Are Physical Books Really Dead Yet?

A new Amazon Kindle ad has Crave writer David Carnoy speculating that Amazon has pronounced the physical book dead. Long live the physical book! He writes,

By saying that the physical book “lives on,” Amazon is implying that it died at some point. That’s not exactly true, of course, but the messaging seems pretty clear, and expect to see more of it going forward.

It seems rather obvious that physical books continue to be printed and sold to millions of readers. But you know what? I think Amazon is on to something here. As an avid book lover, my heart has been torn by my growing love of eBooks and the accelerating disappearance of bookstores most recently due to the Borders bankruptcy.

As I sort through the remains of the store closing sale of my neighborhood Borders, I am filled with the same ambivalence about physical books as I’m sure was in part responsible for the store’s demise. I love the printed book, but these days I prefer eBooks whenever they are available, and in many cases, I am more than willing to wait for an eBook version to come out. As a result, the only printed books I buy now are graphic novels and manga because they are still mostly unavailable in eBook form, at least legally that is.

So maybe Amazon is right. Somewhere along the way physical books died, at least in my heart, but the soul of the book lives on. It lives on in Kindles, Nooks, iPads, and anything that can display the printed word. If that’s not going to heaven, I don’t know what is!

I Still Love Bookstores!

My favorite Chicago Borders bookstore is closing this month. After a one year extension, the end of the line is finally here and I’m very sad to see it go. I’ve always spent a lot of money on books, real paper, printed books! I love books, and the physical form of a book is still something that gives me a pleasure that can’t be duplicated in the digital form. I love eBooks too, but it’s a different and still evolving experience. My love of physical books is refined and mature.

There’s a Borders near my house which, while a wonderful space, simply does not have the selection of manga that my downtown Borders did. Manga, Japanese graphic novels, are very slowly making their way into legitimate eBook stores. Illegal, scanned translations abound on the internet, but I prefer to avoid these. So for now, I still buy these in bookstores and therein lies my problem. The closing of my favorite Borders leaves me no other choice but to buy manga online from Amazon.com. The remaining book stores in my area don’t have the titles I want anymore!

Peter Osnos at the Atlantic has written a wonderful analysis of What Went Wrong at Borders. Like many failing businesses, what was once a successful company has not thrived under the management of people who did not understand or have a passion for the underlying enterprise. Competitor Barnes & Noble seems to have handled the transition to online book selling and the rise of eBooks somewhat better than Borders.

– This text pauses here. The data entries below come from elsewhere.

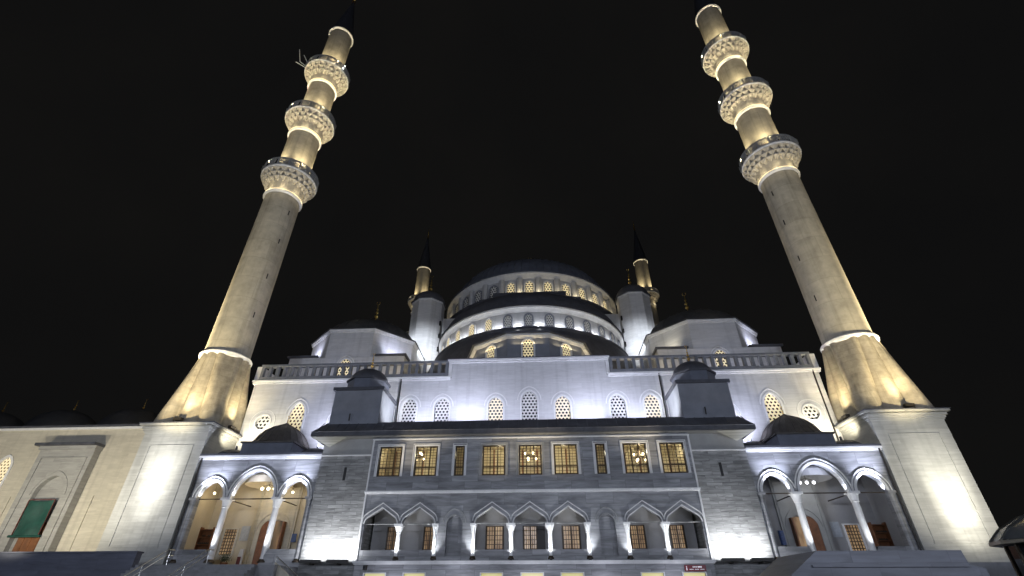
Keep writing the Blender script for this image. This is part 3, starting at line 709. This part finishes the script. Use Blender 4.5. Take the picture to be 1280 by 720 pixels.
# loggia behind the ogee arches
m = MB(); m.box(-11.6, 11.6, 38.2, 38.4, 3.5, 8.4); m.box(-11.6, 11.6, 36.32, 38.2, 3.4, 3.5); m.box(-11.6, 11.6, 36.32, 38.2, 8.0, 8.4)
for x in (-6.15, -4.2, 4.2, 6.15): m.box(x-.1, x+.1, 36.32, 38.2, 3.5, 8.0)
m.build('loggia_room', LOGIN, E_)
for x0, x1, lit in ((-3.18, -2.05, 1), (-.5, .38, 1), (2.3, 3.42, 1), (7.1, 8.0, 1), (9.9, 10.75, 1), (-7.7, -6.9, 1), (-10.4, -9.6, 0)):
    f = MB(); f.band([(x0, 3.6), (x0, 5.9), (x1, 5.9), (x1, 3.6)], .1, 38.12, 38.2, inner=.02); grille(f, x0, x1, 3.6, 5.9, 38.13, 6, 8, .022); f.box((x0+x1)/2-.06, (x0+x1)/2+.06, 38.11, 38.128, 3.6, 5.9); f.box(x0, x1, 38.106, 38.109, 4.3, 4.42)
    fo = f.build('loggia_window', BRONZE, E_)
    p = MB(); p.poly((x0, 38.18, 3.6), (x1, 38.18, 3.6), (x1, 38.18, 5.9), (x0, 38.18, 5.9)); p.build('pane', PANE_BROWN if lit else PANE_DIM, fo)
m = MB(); m.box(.46, 1.0, 37.95, 38.19, 3.6, 5.9); m.build('open_shutter', IRON, E_)
lamp('POINT', (-2.6, 37.0, 6.2), 14, NEUT, size=.2); lamp('POINT', (2.6, 37.0, 6.2), 14, NEUT, size=.2); lamp('POINT', (9, 37.0, 6.2), 14, NEUT, size=.2); lamp('POINT', (-9, 37.0, 6.2), 14, NEUT, size=.2)
# roof
zr = 12.19
m = MB()
m.add([(-16.55, 35.4, 11.87), (16.55, 35.4, 11.87), (16.55, 35.4, zr), (-16.55, 35.4, zr), (-15.85, 36.35, 13.13), (15.85, 36.35, 13.13),
       (-16.55, 39.9, zr), (16.55, 39.9, zr), (-15.85, 39.9, 13.13), (15.85, 39.9, 13.13), (-16.55, 39.9, 11.87), (16.55, 39.9, 11.87)],
      [(0, 1, 2, 3), (3, 2, 5, 4), (6, 3, 4, 8), (2, 7, 9, 5), (4, 5, 9, 8), (0, 3, 6, 10), (1, 11, 7, 2)])
for i in range(-22, 23):
    x = i*.74; f = .985 if abs(x) > 15.7 else 1
    m.tube([(x, 35.42, zr+.01), (x*f, 36.3, 13.10)], .032, 4)
m.tube([(-16.55, 35.4, zr), (16.55, 35.4, zr)], .03, 4)
rf = m.build('lead_roof', LEAD, E_)
m = MB(); m.box(-16.5, 16.5, 35.43, 39.9, 11.81, 11.865)
m.build('eaves_soffit', mat('dark_eaves_boards', (.15, .15, .145), .7, noise=(2, .2)), rf)
SLAT = mat('slatted_eaves_boards', (.30, .30, .26), .7, brick=(50, .16, .45))
for s in (-1, 1):
    m = MB(); a, c, b2, d = (s*16.5, 35.45, 11.81), (s*13.75, 35.6, 11.81), (s*15.25, 36.15, 11.22), (s*16.5, 38.2, 11.81)
    m.poly(a, c, b2); m.poly(a, b2, d); m.poly(c, d, b2); m.build('corner_bracket', SLAT, rf)
# stair towers
for s in (-1, 1):
    xa, xb = sorted((s*11.78, s*15.72)); cx, cy = s*13.75, 38.1
    m = MB(); m.box(xa, xb, 36.2, 39.98, 0, 10.55); tw = m.build('stair_tower', TOWERM, E_)
    m = MB(); m.box(xa-.03, xb+.03, 36.15, 39.97, 10.55, 10.63); m.build('string_course', TRIM, tw)
    m = MB(); m.box(xa+.02, xb-.02, 36.22, 39.97, 10.63, 15.75); m.build('upper_stage', SMOOTHG if False else NAVYS, tw)
    m = MB(); m.box(xa+.015, xb-.015, 36.19, 36.218, 10.64, 11.8); m.build('smooth_band', SMOOTHG, tw)
    m = MB(); m.box(xa-.14, xb+.14, 36.05, 40.1, 15.75, 16.0); m.build('lead_cornice', LEAD, tw)
    oc = lambda r: [(cx+r*sin(pi/8+k*pi/4), cy-r*cos(pi/8+k*pi/4)) for k in range(8)]
    m = MB(); m.prism(oc(1.72), 16.0, 16.95); m.build('octagonal_drum', LEADB, tw)
    m = MB(); m.prism(oc(1.86), 16.95, 17.1); m.lathe(dome_prof(1.6, 1.2, 17.1), cx, cy, 24); m.build('lead_dome', LEAD, tw, smooth=True)
    m = MB(); finial(m, cx, cy, 18.25, 1.8); m.build('finial', GOLD, tw)
    m = MB(); m.box(s*13.68-.09, s*13.68+.09, 36.17, 36.3, 8.8, 9.72); m.build('window_slit', DARK, tw)
    m = MB(); m.tube([(cx-.3, 36.0, 13.2), (cx-.3, 36.0, 13.75)], .045, 6); m.build('vent_pipe', IRON, tw)
    m = MB(); m.box(xa+.1, xb-.1, 35.95, 36.2, 3.50, 3.62); m.build('light_ledge', SMOOTHG, tw)
    for k, dx in enumerate((-.9, .95)):
        f = MB(); f.box(cx+dx-.72, cx+dx+.72, 35.35, 35.6, 3.52, 3.66); f.box(cx+dx-.03, cx+dx+.03, 35.5, 36.2, 3.40, 3.5); f.box(cx+dx-.68, cx+dx+.68, 35.36, 35.40, 3.66, 3.70)
        side = 'red sign' if s > 0 else 'security camera'
        o = f.build('linear_floodlight', IRON, None, (cx+dx, 35.5, 3.4))
        tag(o, f"dark bar floodlight at the foot of the {'right' if s > 0 else 'left'} stair tower, {'left' if dx < 0 else 'right'} of its pair", 'floodlight', 'bar floodlights under the stair towers')

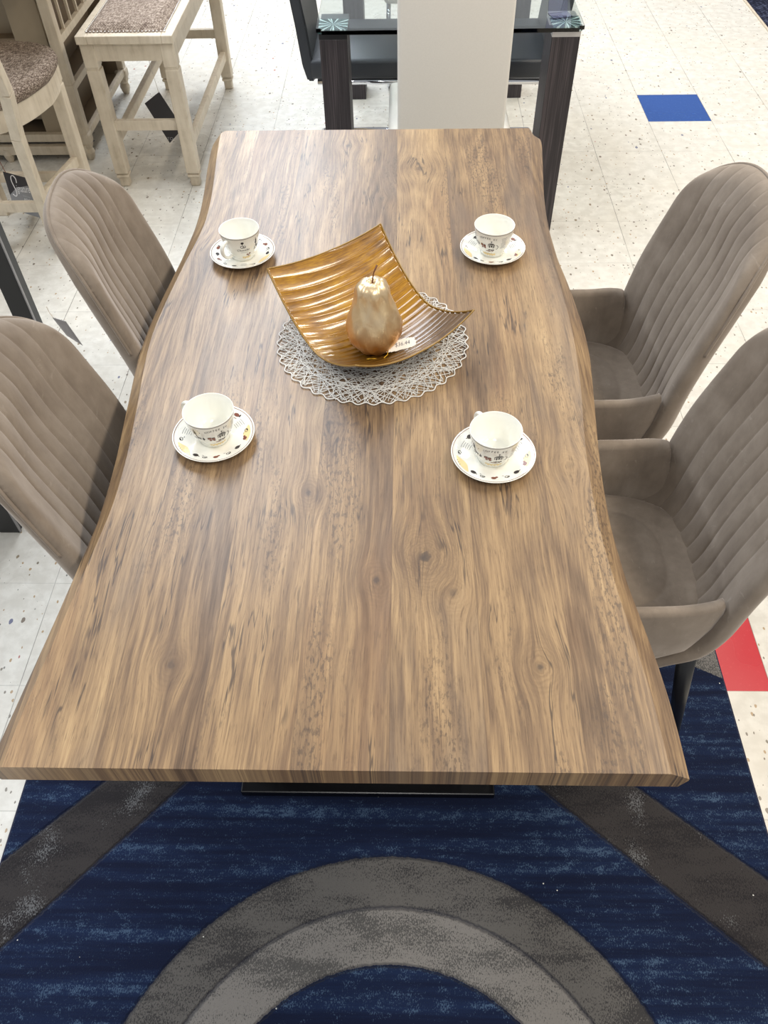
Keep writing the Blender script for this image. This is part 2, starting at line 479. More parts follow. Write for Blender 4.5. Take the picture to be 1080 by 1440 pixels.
M = {}
M['floor'] = mat_floor()
TB = (-.08, 1.30, 0.0)
M['wood'] = mat_wood(TB)
M['velvet'] = mat_velvet()
M['cream'] = mat_cream()
M['creamdark'] = plain('dark_umber', srgb(120, 104, 84), .6, nz=.06, nscale=6)  # darker brown for the island shelves and rear panel
M['greige'] = plain('greige_panel_paint', srgb(150, 136, 114), .55, nz=.05, nscale=8)
M['tweed'] = mat_weave('grey_brown_tweed', srgb(66, 54, 46), srgb(118, 103, 90), srgb(172, 158, 144))
M['linen'] = mat_weave('taupe_chenille', srgb(92, 78, 70), srgb(134, 119, 106), srgb(178, 164, 150), .7)
M['blackmetal'] = plain('black_powder_coat', srgb(20, 20, 23), .38, 0, .6, nz=.03)
M['pedestal'] = plain('black_steel', srgb(14, 14, 18), .3, .3, .6)
M['darkwood'] = mat_darkwood()
M['chrome'] = plain('polished_chrome', srgb(215, 216, 220), .08, 1, nz=.0)
M['blackleather'] = plain('black_faux_leather', srgb(46, 49, 54), .42, 0, .5, nz=.04, nscale=300, bump=.08)
M['whiteleather'] = plain('off_white_faux_leather', srgb(218, 213, 204), .45, 0, .5, nz=.015, nscale=200, bump=.05)
M['porcelain'] = plain('glazed_white_porcelain', srgb(238, 237, 228), .08, 0, .5, nz=.0, coat=.4)
M['ink'] = plain('black_print', srgb(44, 38, 40), .25, nz=0)
M['inkbrown'] = plain('brown_print', srgb(126, 74, 58), .25, nz=0)
M['inkgrey'] = plain('grey_print', srgb(120, 120, 126), .25, nz=0)
M['inkyellow'] = plain('yellow_print', srgb(240, 214, 158), .25, nz=.03, nscale=80)
M['rim'] = plain('grey_rim_line', srgb(128, 124, 122), .25, nz=0)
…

I would like to see Borders and Barnes & Noble both survive and evolve. I still love bookstores and hope to spend many more hours in them in the future, browsing and buying books whether physical or digital in their form. It’s hard to see what form bookstores will evolve into. I suppose the era of the mega-bookstore is over. Maybe a smaller, boutique style store that blends digital offerings with physical copies of best sellers by the most popular authors, is the way of the future. Imagine a coffee shop with a couple of racks of books where one can buy eBooks on your Kindle, Nook, or iPad at a discount if you do it over the local hot spot. Barnes & Noble already does something like this in their stores, but I think the stores themselves are still too big.

Only the future will tell how this all plays out. My neighborhood still has a number of independent bookstores. Maybe it’s time I introduce them to my kids!